● **AIM**:
What follows is a set of entries. Repeat them exactly, but not their pictures.

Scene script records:

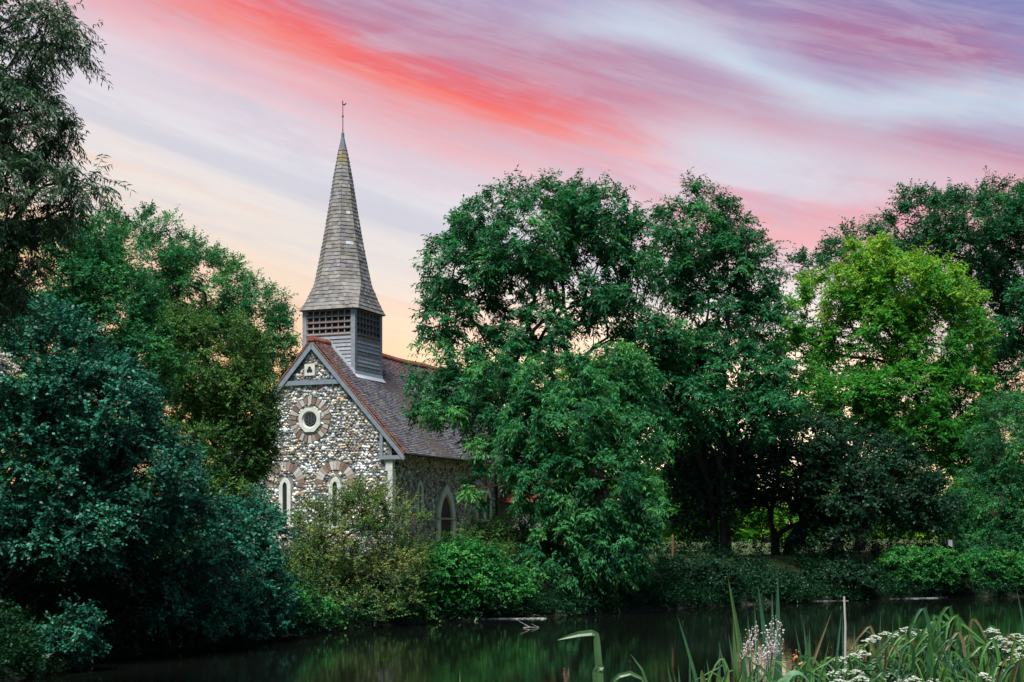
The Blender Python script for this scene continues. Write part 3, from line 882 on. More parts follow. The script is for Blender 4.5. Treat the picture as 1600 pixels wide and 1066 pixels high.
def skeleton(g, base, tips, trunk_pts, r_base, sag=.08, nseg=4, exp=.60):
    """limbs grown from the trunk to every clump; returns polylines with radii"""
    pts = [np.array(p, float) for p in trunk_pts]; par = [-1] + list(range(len(pts) - 1))
    segs_tip = []
    order = np.argsort(np.linalg.norm(tips - pts[len(pts) // 2], axis=1))
    arr = np.array(pts)
    nd = unit(np.vstack([arr[1] - arr[0], np.diff(arr, axis=0)]))
    for ti in order:
        t = tips[ti]
        dv = t - arr; dist = np.linalg.norm(dv, axis=1)
        cost = dist + np.where(dv[:, 2] < -.3, .8, 0) * np.abs(dv[:, 2]) + (np.arange(len(arr)) == 0) * .5 + dist * .45 * (1 - np.sum(dv * nd, 1) / (dist + 1e-6))
        i = int(np.argmin(cost)); p0 = arr[i]
        L = dist[i]
        c1 = p0 + (t - p0) * .42 + nd[i] * L * .22 + np.array([0, 0, 1.0]) * L * .08 + g.normal(size=3) * L * .07
        prev = i; new = []
        for q in range(1, nseg + 1):
            f = q / nseg
            x = (1 - f) ** 2 * p0 + 2 * f * (1 - f) * c1 + f * f * t
            x = x + g.normal(size=3) * L * .015
            new.append(x); par.append(prev); prev = len(par) - 1
        nd = np.vstack([nd, unit(np.diff(np.vstack([p0[None], np.array(new)]), axis=0))])
        arr = np.vstack([arr, np.array(new)])
        segs_tip.append(prev)
    cnt = np.zeros(len(arr))
    for t in segs_tip:
        while t != -1:
            cnt[t] += 1; t = par[t]
    r = r_base * (np.maximum(cnt, .6) / max(cnt[0], 1)) ** exp
    return arr, np.array(par), r

def tubes_mesh(arr, par, r, n=5):
    idx = np.where(par >= 0)[0]
    A = arr[par[idx]]; B = arr[idx]; ra = np.minimum(r[par[idx]], r[idx] * 1.5); rb = r[idx]
    d = unit(B - A)
    ref = np.where(np.abs(d[:, 2:3]) > .9, np.array([[1.0, 0, 0]]), np.array([[0, 0, 1.0]]))
    s = unit(np.cross(d, ref)); u = np.cross(s, d)
    th = np.arange(n) * 2 * math.pi / n
    off = s[:, None, :] * np.cos(th)[None, :, None] + u[:, None, :] * np.sin(th)[None, :, None]
    lo = A[:, None, :] + off * ra[:, None, None]; hi = B[:, None, :] + off * rb[:, None, None] + d[:, None, :] * rb[:, None, None] * .3
    j = (np.arange(n) + 1) % n
    Q = np.stack([lo, lo[:, j], hi[:, j], hi], axis=2)
    return Q.reshape(-1, 4, 3)

def twig_quads(tw, w):
    A, B = tw[:, 0], tw[:, 1]
    d = unit(B - A); s = unit(np.cross(d, np.array([0.3, .2, 1.0]))); u = np.cross(s, d)
    q = []
    th = [0, 2.094, 4.189]
    o = [s * math.cos(t) * w + u * math.sin(t) * w for t in th]
    for i in range(3):
        a, b = o[i], o[(i + 1) % 3]
        q.append(np.stack([A + a, A + b, B + b * .3, B + a * .3], axis=1))
    return np.concatenate(q)

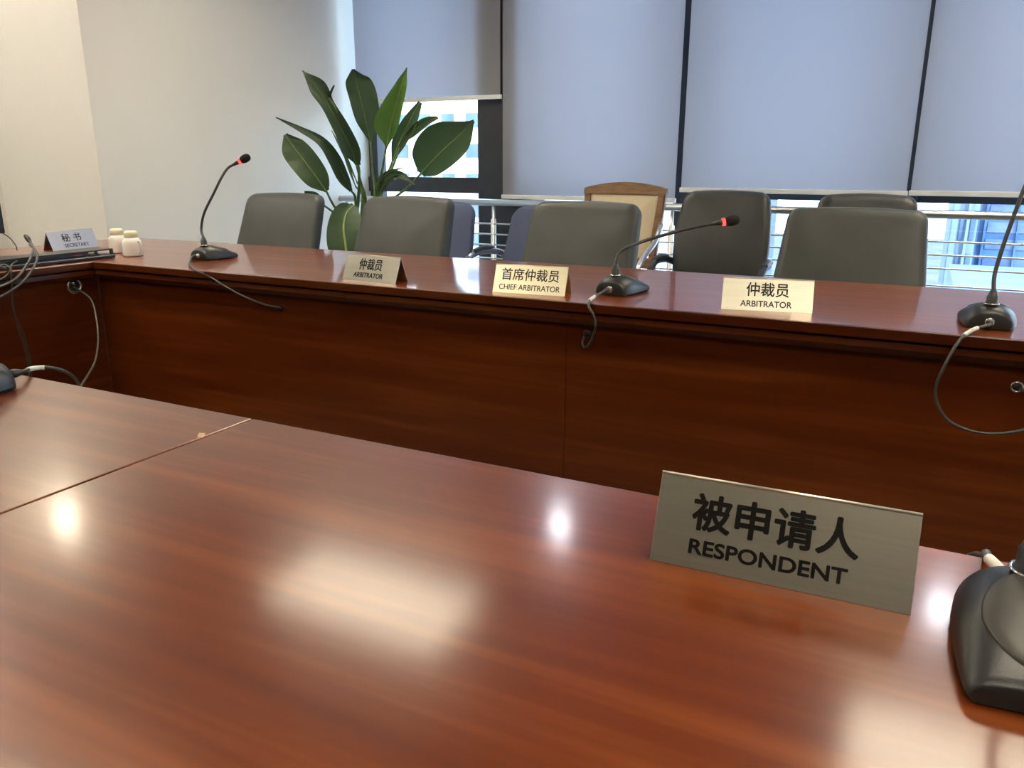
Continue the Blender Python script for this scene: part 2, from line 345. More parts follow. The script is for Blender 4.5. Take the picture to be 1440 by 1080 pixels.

● **ANSWER BELOW**:
The Blender Python script for this scene continues. Write part 3, from line 882 on. More parts follow. The script is for Blender 4.5. Treat the picture as 1600 pixels wide and 1066 pixels high.
def skeleton(g, base, tips, trunk_pts, r_base, sag=.08, nseg=4, exp=.60):
    """limbs grown from the trunk to every clump; returns polylines with radii"""
    pts = [np.array(p, float) for p in trunk_pts]; par = [-1] + list(range(len(pts) - 1))
    segs_tip = []
    order = np.argsort(np.linalg.norm(tips - pts[len(pts) // 2], axis=1))
    arr = np.array(pts)
    nd = unit(np.vstack([arr[1] - arr[0], np.diff(arr, axis=0)]))
    for ti in order:
        t = tips[ti]
        dv = t - arr; dist = np.linalg.norm(dv, axis=1)
        cost = dist + np.where(dv[:, 2] < -.3, .8, 0) * np.abs(dv[:, 2]) + (np.arange(len(arr)) == 0) * .5 + dist * .45 * (1 - np.sum(dv * nd, 1) / (dist + 1e-6))
        i = int(np.argmin(cost)); p0 = arr[i]
        L = dist[i]
        c1 = p0 + (t - p0) * .42 + nd[i] * L * .22 + np.array([0, 0, 1.0]) * L * .08 + g.normal(size=3) * L * .07
        prev = i; new = []
        for q in range(1, nseg + 1):
            f = q / nseg
            x = (1 - f) ** 2 * p0 + 2 * f * (1 - f) * c1 + f * f * t
            x = x + g.normal(size=3) * L * .015
            new.append(x); par.append(prev); prev = len(par) - 1
        nd = np.vstack([nd, unit(np.diff(np.vstack([p0[None], np.array(new)]), axis=0))])
        arr = np.vstack([arr, np.array(new)])
        segs_tip.append(prev)
    cnt = np.zeros(len(arr))
    for t in segs_tip:
        while t != -1:
            cnt[t] += 1; t = par[t]
    r = r_base * (np.maximum(cnt, .6) / max(cnt[0], 1)) ** exp
    return arr, np.array(par), r

def tubes_mesh(arr, par, r, n=5):
    idx = np.where(par >= 0)[0]
    A = arr[par[idx]]; B = arr[idx]; ra = np.minimum(r[par[idx]], r[idx] * 1.5); rb = r[idx]
    d = unit(B - A)
    ref = np.where(np.abs(d[:, 2:3]) > .9, np.array([[1.0, 0, 0]]), np.array([[0, 0, 1.0]]))
    s = unit(np.cross(d, ref)); u = np.cross(s, d)
    th = np.arange(n) * 2 * math.pi / n
    off = s[:, None, :] * np.cos(th)[None, :, None] + u[:, None, :] * np.sin(th)[None, :, None]
    lo = A[:, None, :] + off * ra[:, None, None]; hi = B[:, None, :] + off * rb[:, None, None] + d[:, None, :] * rb[:, None, None] * .3
    j = (np.arange(n) + 1) % n
    Q = np.stack([lo, lo[:, j], hi[:, j], hi], axis=2)
    return Q.reshape(-1, 4, 3)

def twig_quads(tw, w):
    A, B = tw[:, 0], tw[:, 1]
    d = unit(B - A); s = unit(np.cross(d, np.array([0.3, .2, 1.0]))); u = np.cross(s, d)
    q = []
    th = [0, 2.094, 4.189]
    o = [s * math.cos(t) * w + u * math.sin(t) * w for t in th]
    for i in range(3):
        a, b = o[i], o[(i + 1) % 3]
        q.append(np.stack([A + a, A + b, B + b * .3, B + a * .3], axis=1))
    return np.concatenate(q)

Continue the Blender Python script for this scene: part 2, from line 345. More parts follow. The script is for Blender 4.5. Take the picture to be 1440 by 1080 pixels.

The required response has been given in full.